━━━━━ SOURCE EXCERPT ━━━━━

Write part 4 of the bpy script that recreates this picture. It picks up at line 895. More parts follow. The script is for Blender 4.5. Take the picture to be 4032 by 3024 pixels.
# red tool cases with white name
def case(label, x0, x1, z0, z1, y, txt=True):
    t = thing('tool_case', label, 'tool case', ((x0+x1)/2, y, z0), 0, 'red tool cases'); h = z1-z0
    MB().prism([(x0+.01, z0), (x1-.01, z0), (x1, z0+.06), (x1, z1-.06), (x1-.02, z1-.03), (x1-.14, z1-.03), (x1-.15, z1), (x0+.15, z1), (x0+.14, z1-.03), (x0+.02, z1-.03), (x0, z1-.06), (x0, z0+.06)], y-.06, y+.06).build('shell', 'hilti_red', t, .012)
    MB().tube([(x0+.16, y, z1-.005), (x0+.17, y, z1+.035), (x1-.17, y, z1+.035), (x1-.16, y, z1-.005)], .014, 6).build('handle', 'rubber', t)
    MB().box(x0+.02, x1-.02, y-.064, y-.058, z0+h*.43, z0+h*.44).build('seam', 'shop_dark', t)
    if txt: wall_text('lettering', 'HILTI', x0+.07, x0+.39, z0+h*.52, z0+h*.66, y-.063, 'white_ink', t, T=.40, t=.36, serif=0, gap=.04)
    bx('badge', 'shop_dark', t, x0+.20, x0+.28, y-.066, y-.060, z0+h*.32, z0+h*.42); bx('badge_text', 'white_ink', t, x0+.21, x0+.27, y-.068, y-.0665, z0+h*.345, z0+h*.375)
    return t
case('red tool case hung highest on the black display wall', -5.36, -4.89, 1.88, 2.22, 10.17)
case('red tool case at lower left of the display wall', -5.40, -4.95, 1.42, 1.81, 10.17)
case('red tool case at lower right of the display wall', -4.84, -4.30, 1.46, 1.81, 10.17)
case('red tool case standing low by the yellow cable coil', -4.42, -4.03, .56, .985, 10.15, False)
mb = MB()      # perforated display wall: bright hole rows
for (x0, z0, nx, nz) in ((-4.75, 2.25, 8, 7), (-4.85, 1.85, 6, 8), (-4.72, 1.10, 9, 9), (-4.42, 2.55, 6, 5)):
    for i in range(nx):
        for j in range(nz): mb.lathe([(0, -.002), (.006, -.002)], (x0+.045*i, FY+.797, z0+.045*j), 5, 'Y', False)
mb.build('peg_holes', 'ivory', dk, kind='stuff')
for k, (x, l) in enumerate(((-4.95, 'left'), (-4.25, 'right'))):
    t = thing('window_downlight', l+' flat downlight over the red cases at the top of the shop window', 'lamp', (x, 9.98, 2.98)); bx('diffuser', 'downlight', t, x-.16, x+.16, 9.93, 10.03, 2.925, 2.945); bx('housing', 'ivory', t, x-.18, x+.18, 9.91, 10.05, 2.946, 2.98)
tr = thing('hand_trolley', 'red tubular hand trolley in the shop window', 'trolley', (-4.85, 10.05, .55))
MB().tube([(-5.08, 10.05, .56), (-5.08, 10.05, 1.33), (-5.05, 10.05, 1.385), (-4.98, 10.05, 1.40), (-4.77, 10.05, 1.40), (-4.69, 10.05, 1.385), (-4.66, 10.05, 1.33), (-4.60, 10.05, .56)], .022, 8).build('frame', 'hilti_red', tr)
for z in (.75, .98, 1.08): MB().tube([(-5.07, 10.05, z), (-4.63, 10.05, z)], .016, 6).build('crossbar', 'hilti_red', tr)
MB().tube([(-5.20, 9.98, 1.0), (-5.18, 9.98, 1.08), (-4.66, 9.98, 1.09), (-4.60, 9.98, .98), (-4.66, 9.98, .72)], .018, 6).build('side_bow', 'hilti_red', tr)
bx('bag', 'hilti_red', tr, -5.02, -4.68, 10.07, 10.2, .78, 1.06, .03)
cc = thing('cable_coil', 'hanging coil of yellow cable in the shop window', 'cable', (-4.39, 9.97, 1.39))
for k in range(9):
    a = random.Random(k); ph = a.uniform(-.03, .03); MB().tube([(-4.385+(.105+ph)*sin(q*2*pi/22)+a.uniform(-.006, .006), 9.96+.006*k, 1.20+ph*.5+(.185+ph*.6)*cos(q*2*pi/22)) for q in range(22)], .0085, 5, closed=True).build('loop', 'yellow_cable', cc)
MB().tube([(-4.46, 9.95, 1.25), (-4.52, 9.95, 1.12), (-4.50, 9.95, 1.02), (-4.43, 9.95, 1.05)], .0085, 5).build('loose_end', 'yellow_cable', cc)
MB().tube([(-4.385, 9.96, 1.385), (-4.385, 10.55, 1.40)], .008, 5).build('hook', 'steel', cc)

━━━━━

- **JOB**
Reproduce the listing above verbatim, from first line to last.

- **EXPECTED OUTPUT**
Write part 4 of the bpy script that recreates this picture. It picks up at line 895. More parts follow. The script is for Blender 4.5. Take the picture to be 4032 by 3024 pixels.
# red tool cases with white name
def case(label, x0, x1, z0, z1, y, txt=True):
    t = thing('tool_case', label, 'tool case', ((x0+x1)/2, y, z0), 0, 'red tool cases'); h = z1-z0
    MB().prism([(x0+.01, z0), (x1-.01, z0), (x1, z0+.06), (x1, z1-.06), (x1-.02, z1-.03), (x1-.14, z1-.03), (x1-.15, z1), (x0+.15, z1), (x0+.14, z1-.03), (x0+.02, z1-.03), (x0, z1-.06), (x0, z0+.06)], y-.06, y+.06).build('shell', 'hilti_red', t, .012)
    MB().tube([(x0+.16, y, z1-.005), (x0+.17, y, z1+.035), (x1-.17, y, z1+.035), (x1-.16, y, z1-.005)], .014, 6).build('handle', 'rubber', t)
    MB().box(x0+.02, x1-.02, y-.064, y-.058, z0+h*.43, z0+h*.44).build('seam', 'shop_dark', t)
    if txt: wall_text('lettering', 'HILTI', x0+.07, x0+.39, z0+h*.52, z0+h*.66, y-.063, 'white_ink', t, T=.40, t=.36, serif=0, gap=.04)
    bx('badge', 'shop_dark', t, x0+.20, x0+.28, y-.066, y-.060, z0+h*.32, z0+h*.42); bx('badge_text', 'white_ink', t, x0+.21, x0+.27, y-.068, y-.0665, z0+h*.345, z0+h*.375)
    return t
case('red tool case hung highest on the black display wall', -5.36, -4.89, 1.88, 2.22, 10.17)
case('red tool case at lower left of the display wall', -5.40, -4.95, 1.42, 1.81, 10.17)
case('red tool case at lower right of the display wall', -4.84, -4.30, 1.46, 1.81, 10.17)
case('red tool case standing low by the yellow cable coil', -4.42, -4.03, .56, .985, 10.15, False)
mb = MB()      # perforated display wall: bright hole rows
for (x0, z0, nx, nz) in ((-4.75, 2.25, 8, 7), (-4.85, 1.85, 6, 8), (-4.72, 1.10, 9, 9), (-4.42, 2.55, 6, 5)):
    for i in range(nx):
        for j in range(nz): mb.lathe([(0, -.002), (.006, -.002)], (x0+.045*i, FY+.797, z0+.045*j), 5, 'Y', False)
mb.build('peg_holes', 'ivory', dk, kind='stuff')
for k, (x, l) in enumerate(((-4.95, 'left'), (-4.25, 'right'))):
    t = thing('window_downlight', l+' flat downlight over the red cases at the top of the shop window', 'lamp', (x, 9.98, 2.98)); bx('diffuser', 'downlight', t, x-.16, x+.16, 9.93, 10.03, 2.925, 2.945); bx('housing', 'ivory', t, x-.18, x+.18, 9.91, 10.05, 2.946, 2.98)
tr = thing('hand_trolley', 'red tubular hand trolley in the shop window', 'trolley', (-4.85, 10.05, .55))
MB().tube([(-5.08, 10.05, .56), (-5.08, 10.05, 1.33), (-5.05, 10.05, 1.385), (-4.98, 10.05, 1.40), (-4.77, 10.05, 1.40), (-4.69, 10.05, 1.385), (-4.66, 10.05, 1.33), (-4.60, 10.05, .56)], .022, 8).build('frame', 'hilti_red', tr)
for z in (.75, .98, 1.08): MB().tube([(-5.07, 10.05, z), (-4.63, 10.05, z)], .016, 6).build('crossbar', 'hilti_red', tr)
MB().tube([(-5.20, 9.98, 1.0), (-5.18, 9.98, 1.08), (-4.66, 9.98, 1.09), (-4.60, 9.98, .98), (-4.66, 9.98, .72)], .018, 6).build('side_bow', 'hilti_red', tr)
bx('bag', 'hilti_red', tr, -5.02, -4.68, 10.07, 10.2, .78, 1.06, .03)
cc = thing('cable_coil', 'hanging coil of yellow cable in the shop window', 'cable', (-4.39, 9.97, 1.39))
for k in range(9):
    a = random.Random(k); ph = a.uniform(-.03, .03); MB().tube([(-4.385+(.105+ph)*sin(q*2*pi/22)+a.uniform(-.006, .006), 9.96+.006*k, 1.20+ph*.5+(.185+ph*.6)*cos(q*2*pi/22)) for q in range(22)], .0085, 5, closed=True).build('loop', 'yellow_cable', cc)
MB().tube([(-4.46, 9.95, 1.25), (-4.52, 9.95, 1.12), (-4.50, 9.95, 1.02), (-4.43, 9.95, 1.05)], .0085, 5).build('loose_end', 'yellow_cable', cc)
MB().tube([(-4.385, 9.96, 1.385), (-4.385, 10.55, 1.40)], .008, 5).build('hook', 'steel', cc)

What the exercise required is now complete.